Wednesday 26 June 2019 5:00 am

Regulator steps up scrutiny of fintech banks

Applications to become the next Monzo or Revolut are falling under greater scrutiny, as regulators act on concerns about risk management.

The Prudential Regulation Authority (PRA) only approved four applications for banking licences in the 12 months to the end of February, down from 14 in the previous year. However the number of applications remained largely flat, dropping from 11 to 10.

The fall in approvals suggests that the PRA is taking longer to approve new applicants for banking licences than in the past, according to financial services consultancy Fscom.

Read more: Regulators place heightened check on fintech in wake of Facebook’s libra

“The PRA sees a lack of genuine banking experience as a stumbling block for an organisation looking to enter the banking sector,” director James Borley told City A.M..

“[It] operates with a presumption towards increasing competition in the banking sector, and is keen to see new banks enter the market. Potential applicants should be aware that none of the regulator’s challenges are insurmountable – the right preparation can ensure the process runs smoothly.”

It follows increased challenges in the sector, after digital bank Revolut was scrutinised by the Financial Conduct Authority over a series of incidents this year including the temporary suspension of one of its sanctions screenings systems.

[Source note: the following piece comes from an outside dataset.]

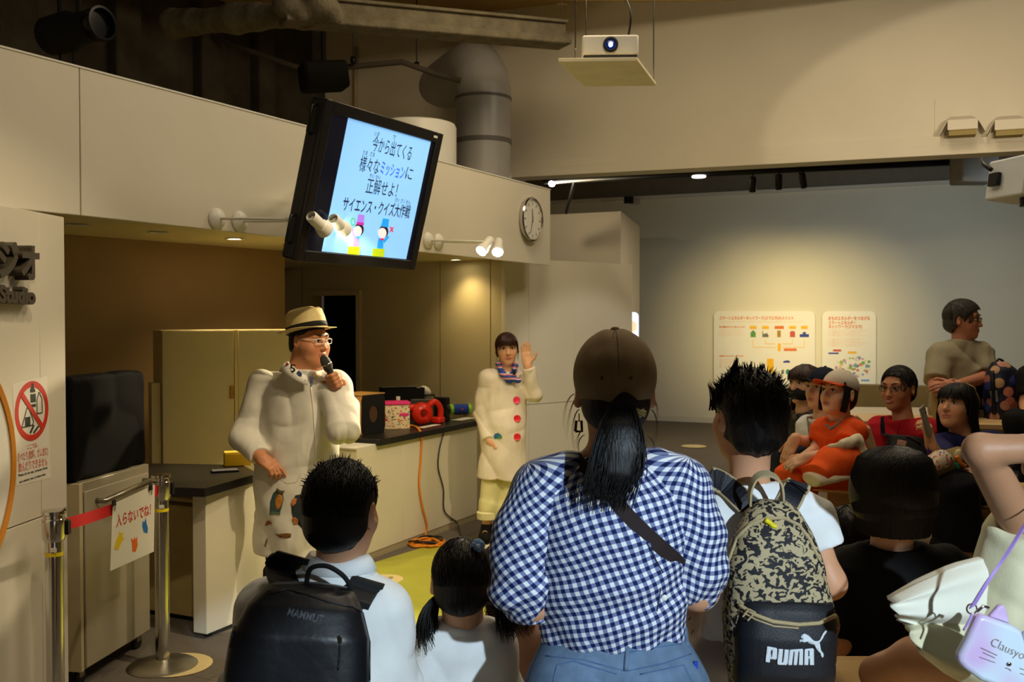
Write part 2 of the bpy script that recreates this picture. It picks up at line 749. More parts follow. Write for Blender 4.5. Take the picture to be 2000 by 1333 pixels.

Read more: Revolut fights back: Nik Storonsky on negative press, growing pains and what’s next

High-street challenger Metro Bank also faced a probe after it said it had misclassified some loans and required additional capital in order to survive. The bank closed a £375m rights issue last month.

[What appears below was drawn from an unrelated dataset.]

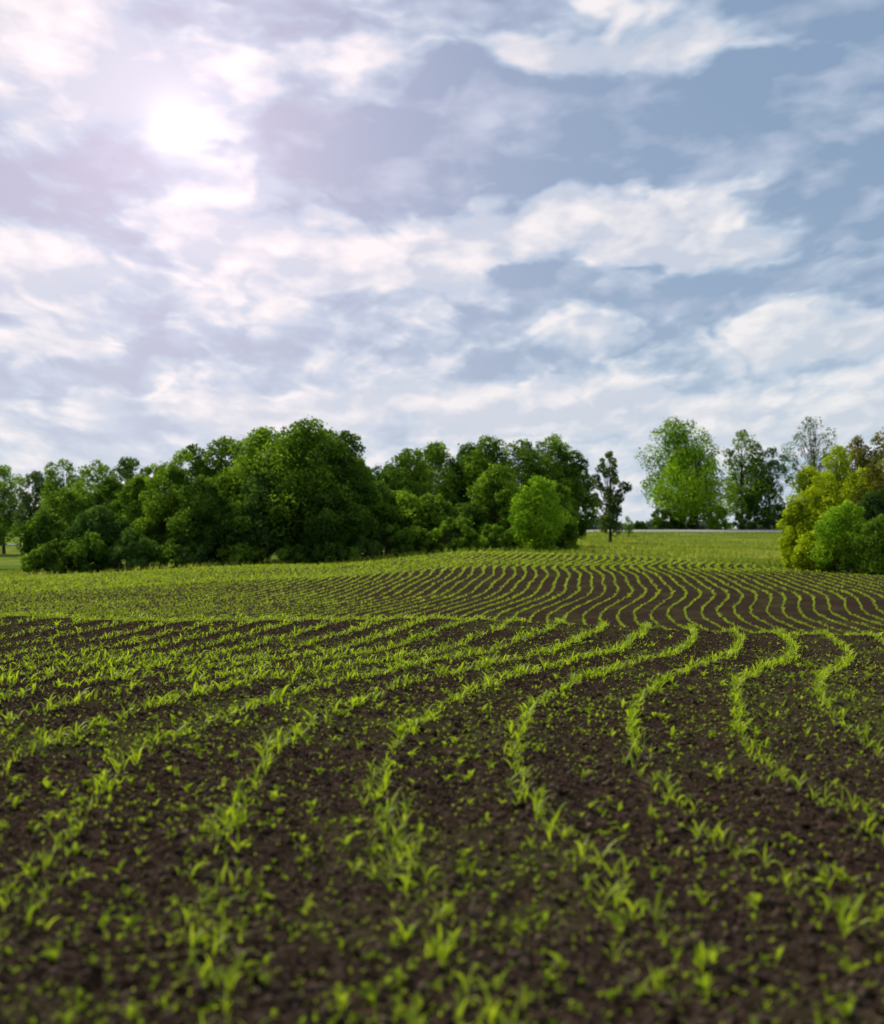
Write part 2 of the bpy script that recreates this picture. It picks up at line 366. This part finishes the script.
# slender trees and trees beyond the road
T_(610,225,450,36,kind='grey',base=.12,nlobe=38,per=190,leaf=.38,airy=.45)
T_(629,262,515,12,kind='mid',base=.1,nlobe=8,per=60,leaf=.3)
T_(682,312,416,84,kind='mid',base=.14,nlobe=50,per=280,leaf=.52,airy=.3)
T_(697,305,444,80,kind='bright',base=.10,nlobe=50,per=300,leaf=.46,airy=.1)
T_(742,316,430,58,kind='mid',base=.14,nlobe=34,per=240,leaf=.52,airy=.4)
T_(769,314,446,52,kind='deep',base=.10,nlobe=30,per=240,leaf=.52,airy=.4)
T_(815,322,415,60,kind='grey',base=.3,nlobe=36,per=150,leaf=.44,airy=.8)
T_(838,318,450,40,kind='grey',base=.3,nlobe=18,per=90,leaf=.42,airy=1)
for px,d,yt,w,kd in [(662,308,508,34,'dark'),(684,309,510,34,'dark'),(718,303,504,36,'bright'),(746,309,508,34,'dark'),(772,309,504,34,'dark'),(640,330,521,16,'dark'),(800,309,506,40,'dark')]:
    T_(px,d,yt,w,kind=kd,base=.02,nlobe=18,per=150,leaf=.45,name='shrub',stems=3)
# bushes at the right edge
for px,d,yt,w,kd in [(806,112,466,44,'lime'),(824,108,472,56,'lime'),(797,108,500,34,'lime'),(838,112,446,52,'lime'),(860,114,436,52,'brown'),(886,114,430,64,'brown'),(890,104,450,64,'brown'),(846,101,502,66,'bright'),(866,106,468,60,'lime'),(880,98,515,60,'mid'),(876,102,490,50,'deep'),(930,112,425,90,'mid'),(975,110,440,90,'mid'),(815,103,530,40,'lime')]:
    T_(px,d,yt,w,kind=kd,base=.01,nlobe=46,per=340,leaf=.18,name='bush',stems=4)

# distant tree line
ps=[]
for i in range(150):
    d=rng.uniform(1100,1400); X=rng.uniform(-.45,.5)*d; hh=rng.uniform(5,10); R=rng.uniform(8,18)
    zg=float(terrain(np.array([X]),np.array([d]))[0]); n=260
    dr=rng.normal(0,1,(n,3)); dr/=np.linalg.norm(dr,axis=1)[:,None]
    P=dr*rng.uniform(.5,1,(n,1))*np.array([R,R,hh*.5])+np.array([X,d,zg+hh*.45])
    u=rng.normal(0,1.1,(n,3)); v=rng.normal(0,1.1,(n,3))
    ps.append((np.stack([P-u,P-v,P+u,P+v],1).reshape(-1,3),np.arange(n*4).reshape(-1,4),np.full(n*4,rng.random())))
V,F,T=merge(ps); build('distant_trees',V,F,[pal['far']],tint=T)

# ------------------------------------------------------------ road
road_m=solidmat('pale_asphalt',(.22,.21,.20),(.32,.31,.30),2,.85,.1)
paint_m=solidmat('road_paint',(.7,.7,.68),(.8,.8,.78),3,.7,.05)
def strip(name,x0,x1,y0,y1,off,mat,nxs=240,nys=8,parent=None):
    X,Y=np.meshgrid(np.linspace(x0,x1,nxs),np.linspace(y0,y1,nys)); Z=terrain(X.ravel(),Y.ravel())+off
    i=np.arange(nxs*nys).reshape(nys,nxs); F=np.stack([i[:-1,:-1],i[:-1,1:],i[1:,1:],i[1:,:-1]],-1).reshape(-1,4)
    o=build(name,np.stack([X.ravel(),Y.ravel(),Z],-1),F,[mat],smooth=True); o.parent=parent; return o
road=strip('country_road',-150,260,284.5,293.5,.10,road_m)
strip('edge_line_near',-150,260,284.8,285.0,.106,paint_m,nys=2,parent=road)
strip('edge_line_far',-150,260,293.0,293.2,.106,paint_m,nys=2,parent=road)

# ------------------------------------------------------------ sky
SUN_AZ=math.radians(-46); SUN_EL=math.radians(40)
w=bpy.data.worlds.new('World'); scene.world=w; w.use_nodes=True
w.cycles.sampling_method='NONE'
nt=w.node_tree; N=nt.nodes; L=nt.links; N.clear()
wo=N.new('ShaderNodeOutputWorld'); bg=N.new('ShaderNodeBackground'); bg.inputs['Strength'].default_value=.1
L.new(bg.outputs[0],wo.inputs[0])
sky=N.new('ShaderNodeTexSky'); sky.sky_type='NISHITA'; sky.sun_disc=False; sky.sun_elevation=SUN_EL; sky.sun_rotation=SUN_AZ
tc=N.new('ShaderNodeTexCoord'); sp=N.new('ShaderNodeSeparateXYZ'); L.new(tc.outputs['Generated'],sp.inputs[0])
def M(op,a,b=None,c=None,clamp=False):
    n=N.new('ShaderNodeMath'); n.operation=op; n.use_clamp=clamp
    for i,v in enumerate((a,b,c)):
        if v is None: continue
        if isinstance(v,(int,float)): n.inputs[i].default_value=v
        else: L.new(v,n.inputs[i])
    return n.outputs[0]
def sstep(x,a,b_):
    n=N.new('ShaderNodeMapRange'); n.interpolation_type='SMOOTHSTEP'; L.new(x,n.inputs[0]); n.inputs[1].default_value=a; n.inputs[2].default_value=b_; return n.outputs[0]
def mixc(f,a,b,bt='MIX'):
    m=N.new('ShaderNodeMix'); m.data_type='RGBA'; m.blend_type=bt
    for i,t_ in ((0,f),(6,a),(7,b)):
        if isinstance(t_,(int,float)): m.inputs[i].default_value=t_
        elif isinstance(t_,tuple): m.inputs[i].default_value=(*t_,1)
        else: L.new(t_,m.inputs[i])
    return m.outputs[2]
u=M('ARCTAN2',sp.outputs[0],sp.outputs[1]); v=M('MAXIMUM',M('ARCSINE',sp.outputs[2]),0)
vc=M('ADD',v,.26)
qx=M('DIVIDE',u,vc); qy=M('MULTIPLY',M('LOGARITHM',vc,math.e),1.9)
def comb(x,y,z=0):
    c=N.new('ShaderNodeCombineXYZ')
    for i,t_ in enumerate((x,y,z)):
        if isinstance(t_,(int,float)): c.inputs[i].default_value=t_
        else: L.new(t_,c.inputs[i])
    return c.outputs[0]
def nz(vec,scale,detail,rough=.55,dist=0):
    n=N.new('ShaderNodeTexNoise'); n.noise_dimensions='2D'; n.inputs['Scale'].default_value=scale; n.inputs['Detail'].default_value=detail; n.inputs['Roughness'].default_value=rough; n.inputs['Distortion'].default_value=dist
    L.new(vec,n.inputs['Vector']); return n
q=comb(M('ADD',qx,5.2),qy); qs=comb(M('ADD',qx,5.175),M('ADD',qy,.045))
nA=nz(q,5.4,6,.50).outputs['Fac']; nB=nz(qs,5.4,4,.50).outputs['Fac']
wn=nz(comb(M('ADD',qx,21.3),qy),4.6,4,.5); ws=N.new('ShaderNodeSeparateColor'); L.new(wn.outputs['Color'],ws.inputs[0])
uw=M('ADD',u,M('MULTIPLY',M('SUBTRACT',ws.outputs[0],.5),.17)); vw=M('ADD',v,M('MULTIPLY',M('SUBTRACT',ws.outputs[1],.5),.075))
vo=N.new('ShaderNodeTexVoronoi'); vo.voronoi_dimensions='2D'; vo.feature='SMOOTH_F1'; vo.inputs['Scale'].default_value=9; vo.inputs['Detail'].default_value=1.5; vo.inputs['Smoothness'].default_value=.6
wadd=N.new('ShaderNodeVectorMath'); wadd.operation='MULTIPLY_ADD'; L.new(wn.outputs['Color'],wadd.inputs[0]); wadd.inputs[1].default_value=(.4,.4,0); L.new(q,wadd.inputs[2])
L.new(wadd.outputs[0],vo.inputs['Vector']); puff=M('SUBTRACT',.42,vo.outputs['Distance'])
def blobs(bl):
    s=None
    for px,py,rx,ry,amp in bl:
        a_=M('MULTIPLY_ADD',uw,1/(rx*K),-(px-442)/rx); b_=M('MULTIPLY_ADD',vw,1/(ry*K),-(528-py)/ry)
        r2=M('MULTIPLY_ADD',a_,a_,M('MULTIPLY',b_,b_))
        o=M('EXPONENT',M('MULTIPLY',r2,-1)); s=M('MULTIPLY',o,amp) if s is None else M('MULTIPLY_ADD',o,amp,s)
    return s
B=blobs([(590,150,310,48,1.5),(320,172,120,34,.9),(860,115,150,75,1.0),(40,205,120,45,1.0),(130,358,110,24,.8),(690,298,210,26,.95),(560,376,90,15,.6),(100,425,130,18,.35),(330,45,170,42,.55),(790,20,160,26,.7),(870,232,90,36,.5),
 (610,68,150,20,-.9),(640,228,130,26,-1.0),(370,252,240,34,-.8),(35,345,60,22,-.9),(180,330,70,14,-.4),(450,415,520,36,-.65),(160,130,140,95,-.75),(830,345,110,16,-.5),(560,0,90,14,-.6),(40,60,120,70,-.4)])
hz=M('EXPONENT',M('MULTIPLY',v,-9))
F_=M('ADD',B,M('MULTIPLY',M('SUBTRACT',ws.outputs[2],.5),1.0))
F_=M('ADD',F_,M('MULTIPLY',M('SUBTRACT',nA,.5),-1.8))
F_=M('ADD',F_,M('MULTIPLY',puff,-.6))
relief=M('ADD',M('MULTIPLY',M('SUBTRACT',nA,nB),3.6),M('MULTIPLY',puff,.8))
gapc=mixc(hz,(.43,.56,.70),(.60,.71,.79))
lit=mixc(M('ADD',.50,relief,None,True),(.54,.62,.72),(.89,.89,.88))
lit=mixc(M('MULTIPLY',hz,.6),lit,(.69,.77,.82))
mL=sstep(M('MULTIPLY',F_,-1),-.42,.32)
c1=mixc(mL,gapc,lit)
mD=sstep(F_,.02,.60)
colD=mixc(sstep(u,-.25,.18),(.40,.43,.57),(.215,.33,.49))
colD=mixc(M('ADD',M('MULTIPLY',relief,.75),.25,None,True),colD,(.52,.60,.73))
colD=mixc(M('MULTIPLY',hz,.85),colD,(.52,.65,.77))
col=mixc(M('MULTIPLY',mD,.95),c1,colD)
# light of the sun spreading through the thin cloud
du=M('SUBTRACT',u,(180-442)*K); dv=M('SUBTRACT',v,(528-142)*K)
r2=M('MULTIPLY_ADD',du,du,M('MULTIPLY',dv,dv)); rr=M('SQRT',r2)
g1=M('EXPONENT',M('MULTIPLY',rr,-9)); g2=M('EXPONENT',M('MULTIPLY',r2,-2600))
col=mixc(M('MULTIPLY',M('EXPONENT',M('MULTIPLY',rr,-3.5)),.85,None,True),col,mixc(1.0,col,(1.22,1.01,1.06),'MULTIPLY'))
col=mixc(1.0,col,mixc(g1,(0,0,0),(.36,.27,.28)),'ADD')
col=mixc(1.0,col,mixc(g2,(0,0,0),(.36,.34,.32)),'ADD')
col10=mixc(1.0,col,(10.,10.,10.),'MULTIPLY')
L.new(mixc(.95,sky.outputs[0],col10),bg.inputs['Color'])

# ------------------------------------------------------------ sun and camera
sd=Vector((math.sin(SUN_AZ)*math.cos(SUN_EL),math.cos(SUN_AZ)*math.cos(SUN_EL),math.sin(SUN_EL)))
sl=bpy.data.lights.new('sun','SUN'); sl.energy=5.0; sl.angle=math.radians(.8); sl.color=(1,.92,.77)
so=bpy.data.objects.new('sun',sl); scene.collection.objects.link(so); so.rotation_euler=sd.to_track_quat('Z','Y').to_euler()
so.location=(0,0,60)
cam=bpy.data.cameras.new('camera'); co=bpy.data.objects.new('camera',cam); scene.collection.objects.link(co); scene.camera=co
cam.sensor_fit='VERTICAL'; cam.sensor_height=36; cam.lens=50; cam.clip_end=12000; cam.clip_start=.05
co.location=(0,0,H_CAM); co.rotation_euler=(math.radians(90+.64),0,0)
cam.dof.use_dof=True; cam.dof.focus_distance=19; cam.dof.aperture_fstop=1.9
print('tris', sum(len(o.data.polygons) for o in scene.objects if o.type=='MESH'))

A letter from the PRA to chief executives of challenger banks was sent out in mid-June, which outlined the regulator’s concerns about their risk management.

Fintech firms were ordered to tighten up compliance and ensure “overly optimistic” risk projections were accurate.

Borley said budding applicants should ensure board members have enough previous financial experience, an evidence-based business model and sufficient capital to prove consumer demand.